I can't worry about the light bill due on the 15th or the car note that was due last month. If I am aligned with God's will, and being a good steward over my money, then whether or not I lose my job God is never in a recession. I must praise Him for what He has given me TODAY. Also, I can't expect God to give to me if I am too stubborn or stingy to give and share with others.

I cannot pray "FORGIVE US OUR TRESPASSES AS WE FORGIVE THOSE WHO TRESPASS AGAINST US," if I continue to harbor a grudge against anyone.
Forgiving means forgetting. In the greek it is "aphiemi" which means to let go, let alone, let be. I don't want God to hold a grudge against me, so I shouldn't hold a grudge against someone else.

I cannot pray "LEAD US NOT INTO TEMPTATION," if I deliberately choose to remain in a situation where I am likely to be tempted.
Since I have become celibate, I know that it would be dangerous for me to be alone with a guy in an intimate setting. I'd be setting myself up for failure. I can't ask God to "lead me not" if I'm already headed there myself.

I cannot pray "DELIVER US FROM EVIL," if I am not prepared to fight with my life and my prayer.
A guy at church told me how hard it is for him to separate from his old lifestyle. I told him to pray and not stop until God provided him with a way of escape. God promised he would: 1 Corinthians 10.13.

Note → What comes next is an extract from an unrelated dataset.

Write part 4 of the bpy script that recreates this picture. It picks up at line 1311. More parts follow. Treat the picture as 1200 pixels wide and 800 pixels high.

I cannot pray "THINE IS THE KINGDOM," if I am unwilling to obey the King.
In order for me to tell God that everything belongs to Him, I must act as if He is the ruler over my life. Not just when I need help, but all of the time.

I cannot pray "THINE IS THE POWER AND THE GLORY," if I am seeking power for myself and my own glory first.
Enough said.

I cannot pray 'FOREVER AND EVER," if I am too anxious about each day's affairs.
If God took care of me today, I must believe that He will take care of me "forever and ever".

I cannot pray "AMEN," unless I honestly say "Not MY will, but THY will be done, so let it be.
Thayer's Greek lexicon says that Amen was said by those listening to prayer as a way of taking the substance of what was said and making it their own. I need not say Amen if I don't agree with what came before it.